Do you read the ‘supplementary information’ in science articles? If you’re familiar with the way journal articles work, they publish a traditional and formally formatted article in the print version of the journal, but now they often also have a supplementary information section stored in an online database that contains material that would be impractical or impossible to cram into print: raw data, spreadsheets, multimedia such as movie files. This is important stuff, especially if you want to dig deeper or re-analyze or otherwise rework the information.

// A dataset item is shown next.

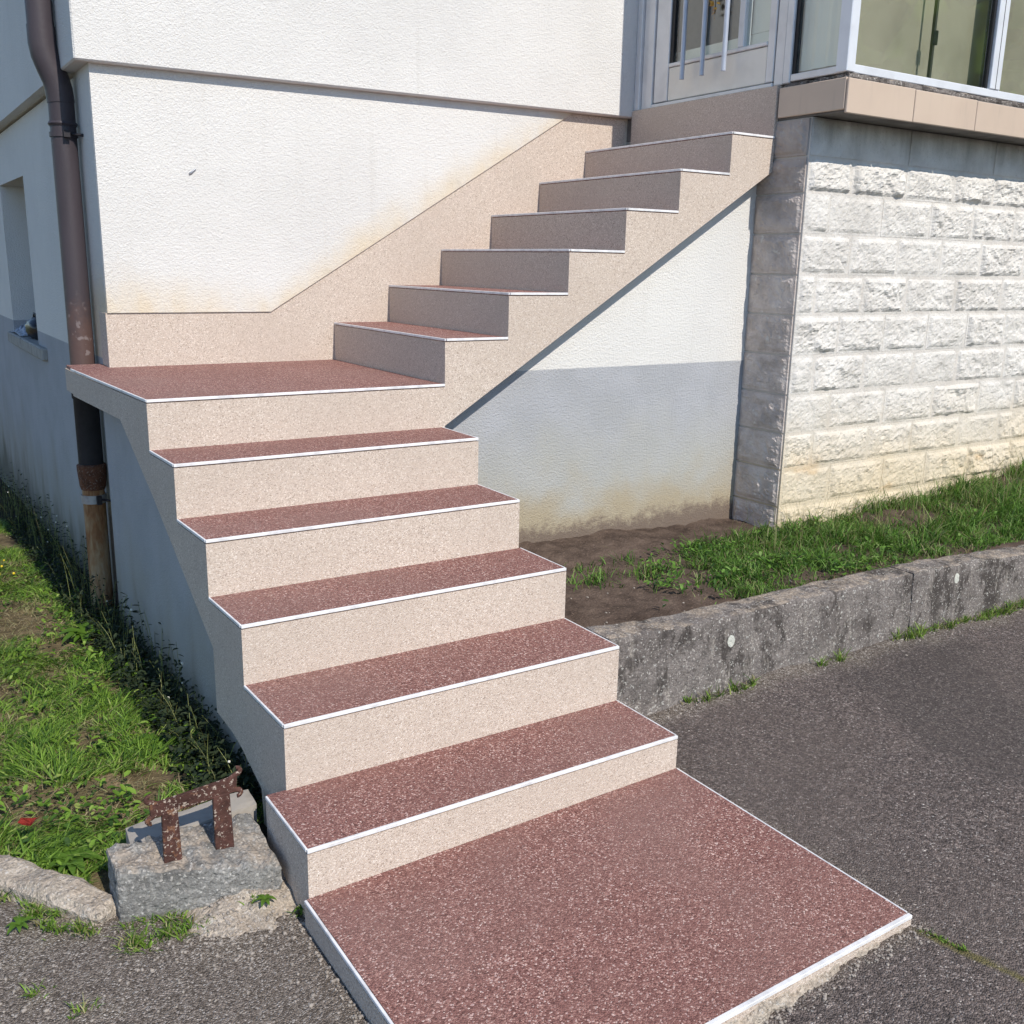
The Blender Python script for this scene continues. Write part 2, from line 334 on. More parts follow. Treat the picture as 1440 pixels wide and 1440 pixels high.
def tube(bm, pts, radii, seg=16, cap=True):
    rings = []; pts = [Vector(p) for p in pts]; ref = None
    for i, p in enumerate(pts):
        d = (pts[min(i+1, len(pts)-1)] - pts[max(i-1, 0)]).normalized()
        if ref is None: ref = d.orthogonal().normalized()
        u = (ref - d*ref.dot(d)).normalized(); ref = u; v = d.cross(u)
        r = radii[i] if hasattr(radii, '__len__') else radii
        rings.append([bm.verts.new(p + r*(math.cos(2*math.pi*k/seg)*u + math.sin(2*math.pi*k/seg)*v)) for k in range(seg)])
    for a, b in zip(rings, rings[1:]):
        for k in range(seg): bm.faces.new((a[k], a[(k+1) % seg], b[(k+1) % seg], b[k]))
    if cap: bm.faces.new(rings[0][::-1]); bm.faces.new(rings[-1])
def pipe(name, pts, radii, mat, parent=None, seg=18, **props):
    bm = bmesh.new(); tube(bm, pts, radii, seg); o = from_bm(name, bm, parent, mat, smooth=True, **props)
    return o
def grid(name, xs, ys, hf, mat, parent=None, **props):
    X, Y = np.meshgrid(xs, ys, indexing='ij'); co = [(x, y, hf(x, y)) for x, y in zip(X.ravel(), Y.ravel())]
    ny = len(ys); f = [(i*ny+j, (i+1)*ny+j, (i+1)*ny+j+1, i*ny+j+1) for i in range(len(xs)-1) for j in range(ny-1)]
    me = bpy.data.meshes.new(name); me.from_pydata(co, [], f); me.shade_smooth()
    return link(name, me, parent, mat, **props)
def fbm(x, y, z, o=4): return mn.fractal(Vector((x, y, z)), 1.0, 2.0, o)
def rough_box(name, x0, x1, y0, y1, z0, z1, mat, parent=None, step=.03, amp=.008, freq=9, shape=None, seed=0, **props):
    """concrete lump: finely divided box, pushed about by noise, edges knocked off; shape(x,y,z)->point warps it"""
    bm = bmesh.new(); nx, ny, nz = [max(2, int(round((b-a)/step))) for a, b in ((x0, x1), (y0, y1), (z0, z1))]
    V = {}
    def vert(i, j, k):
        if (i, j, k) not in V:
            V[i, j, k] = bm.verts.new((x0+(x1-x0)*i/nx, y0+(y1-y0)*j/ny, z0+(z1-z0)*k/nz))
        return V[i, j, k]
    for i in range(nx):
        for j in range(ny):
            for k in (0, nz): bm.faces.new([vert(*q) for q in ((i, j, k), (i+1, j, k), (i+1, j+1, k), (i, j+1, k))])
    for i in range(nx):
        for k in range(nz):
            for j in (0, ny): bm.faces.new([vert(*q) for q in ((i, j, k), (i+1, j, k), (i+1, j, k+1), (i, j, k+1))])
    for j in range(ny):
        for k in range(nz):
            for i in (0, nx): bm.faces.new([vert(*q) for q in ((i, j, k), (i, j+1, k), (i, j+1, k+1), (i, j, k+1))])
    for (i, j, k), v in V.items():
        p = v.co.copy(); c = Vector((0, 0, 0))
        e = (i in (0, nx)) + (j in (0, ny)) + (k in (0, nz))
        d = Vector(((i == nx)-(i == 0), (j == ny)-(j == 0), (k == nz)-(k == 0)))
        n = fbm(p.x*freq+seed, p.y*freq, p.z*freq, 5)
        q = p + d*(amp*n - (amp*.7 if e >= 2 else 0))
        v.co = Vector(shape(q.x, q.y, q.z)) if shape else q
    return from_bm(name, bm, parent, mat, smooth=False, **props)

# ------------------------------------------------------------------ key levels of the place (metres)
Y = [0, .2774, .5617, .8328, 1.1104, 1.3773]
Z = [.1011, .2789, .4497, .6201, .7902, .9534]
XR = [1.0800, 1.0788, 1.0789, 1.0720, 1.0726, 1.0826]
W_, T, HU, YH, XE = 1.0826, .2796, .1686, 2.430, 2.738
Y6, Z6 = Y[5], Z[5]
def xl(y): return .0196 - (y-.2774)*.0239 if y < Y6 else -.0067 - (y-Y6)*.045
def soff(y):
    P = [(-.2, -.16), (.44, -.16), (.46, .02), (.61, .076), (.68, .091), (.815, .10), (.818, .30), (1.72, .845), (3, .845)]
    for (a, za), (b, zb) in zip(P, P[1:]):
        if a <= y <= b: return za + (zb-za)*(y-a)/(b-a)
    return -.16
def usoff(x): return .790 + (x-1.075)*.618

def asph_z(x, y):
    def ss(a, b, v): t = min(1, max(0, (v-a)/(b-a))); return t*t*(3-2*t)
    z = -.092 + .067*ss(-.1, 1.15, x) + .022*ss(1.1, 2.0, x)
    z += .004*fbm(x*1.3, y*1.3, 3, 3)
    if x > 1.1: z += .03*ss(.16, .34, y)*(.5+.5*fbm(x*3, 0, 1, 3)) 
    if y < -1.2: z -= .01*min(10, (-1.2-y))
    return z
def lawn_edge(x): return .30 if x > -.4 else .30 + 1.42*(-.4-x)
def lawn_z(x, y):
    return -.085 - .055*max(0, y-1.0) + .012*fbm(x*3, y*3, 5, 4) - .02*min(1, max(0, (-.9-x)))

# ------------------------------------------------------------------ setting
bm = bmesh.new(); bmesh.ops.create_grid(bm, x_segments=8, y_segments=8, size=400)
for v in bm.verts: v.co.z = -1.2
from_bm('ground', bm, None, M_far, kind='structure')
xs = np.concatenate([np.linspace(-40, -1.3, 24)[:-1], np.arange(-1.3, 4.2, .03), np.linspace(4.2, 40, 20)])
ts = np.concatenate([np.linspace(-40, -1.4, 14)[:-1], np.arange(-1.4, .46, .03)])
X, Tt = np.meshgrid(xs, ts, indexing='ij')
def ab(x): return .45 if x > -.35 else min(lawn_edge(x)+.02, 8)
co_ = []
for x, t in zip(X.ravel(), Tt.ravel()):
    y = t if x > -.35 else (t if t < -.2 else -.2 + (t+.2)/(.66)*(ab(x)+.2))
    co_.append((x, y, asph_z(x, y)))
ny = len(ts); me = bpy.data.meshes.new('asphalt')
me.from_pydata(co_, [], [(i*ny+j, (i+1)*ny+j, (i+1)*ny+j+1, i*ny+j+1) for i in range(len(xs)-1) for j in range(ny-1)]); me.shade_smooth()
link('asphalt', me, None, M_asph, kind='structure')
# lawn strip beside the house
xs = np.concatenate([np.linspace(-8, -1.2, 14)[:-1], np.arange(-1.2, .16, .04)]); tt = np.concatenate([np.linspace(0, .3, 56)[:-1], np.linspace(.3, 1, 40)])
co_ = []
for x in xs:
    y0 = min(lawn_edge(x), 8)-.03
    for t in tt: y = y0 + (14-y0)*t; co_.append((x, y, lawn_z(x, y) if y > y0+.02 else asph_z(x, y)-.03))
ny = len(tt); me = bpy.data.meshes.new('lawn')
me.from_pydata(co_, [], [(i*ny+j, (i+1)*ny+j, (i+1)*ny+j+1, i*ny+j+1) for i in range(len(xs)-1) for j in range(ny-1)]); me.shade_smooth()
link('lawn', me, None, M_lawn, kind='structure')
# raised soil bed behind the low wall
def bed_z(x, y):
    z = .215 + .02*fbm(x*2.5, y*2.5, 9, 4) + .008*fbm(x*14, y*14, 2, 3)
    k = max(0, (y-1.15)/.30); z += (.055*max(0, min(1, (2.9-x)/1.3))-.02)*min(1, k)**1.5 + .012*k*fbm(x*9, y*9, 4, 4)
    z -= .03*max(0, min(1, (x-2.0)/1.2)) * max(0, 1-abs(y-.9)/.4)
    z += .10*max(0, min(1.6, (x-3.1)/1.6)) * min(1, max(0, (y-.42)/.3))
    if y < .46: z = min(z, .235)
    return z
grid('soil_bed', np.concatenate([np.arange(1.04, 5.2, .025), np.linspace(5.2, 9, 20)]), np.arange(.42, 1.50, .025), bed_z, M_soil, kind='structure')

# ------------------------------------------------------------------ house
house = empty('house', (1.4, 6.5, -.7), 'white rendered house with grey painted base and overhanging upper storey', 'house')
def zb(x): return 2.112 + .0125*(x-.035)
lw = box('lower_wall', .10, 2.95, YH, YH+.30, -.7, 2.17, M_wall_low, house)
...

Another important function is, I think, preserving data. In a previous life, I moved into an old lab that was piled high with the cluttered debris of the previous tenant’s scientific career; some we boxed up and moved to a storage space (where it is probably moldering, untouched since the early 90s) and the remainder found a resting place in a dumpster. I felt terrible about that, but it was a necessity.
Maybe it won’t always be such a necessity, though. The ‘supplemental information’ section of science papers represents a way to archive data that would otherwise lie in heaps at the bottom of file cabinets until lost. Those sections have their own problems—’supplemental information’ is an amorphous category that can contain anything, is clearly going to require some kind of formal metadata support, and is going to be a storage headache for publishers. We might also wonder whether the big publishing companies are also the appropriate repositories for what ought to be publicly accessible data.
One other possibility is storing raw data on these growing free databases. YouTube is essentially a free database specifically for storing any (almost) video data — I’ve seen some scientific work tucked away there, although it also creates new concerns: resolution is limited, you never know when the YouTube management might decide they dislike you and throw away your work, and a lot of raw scientific data isn’t going to have a large audience and therefore isn’t going to draw in a lot of ad revenue. Another interesting possibility is Google Base. Did you know that Google is providing a free online database in which you can store just about anything? Free storage, public access and searching, a reliable host — it’s a wonderful idea, as long as you don’t mind Google owning all of the information in the world.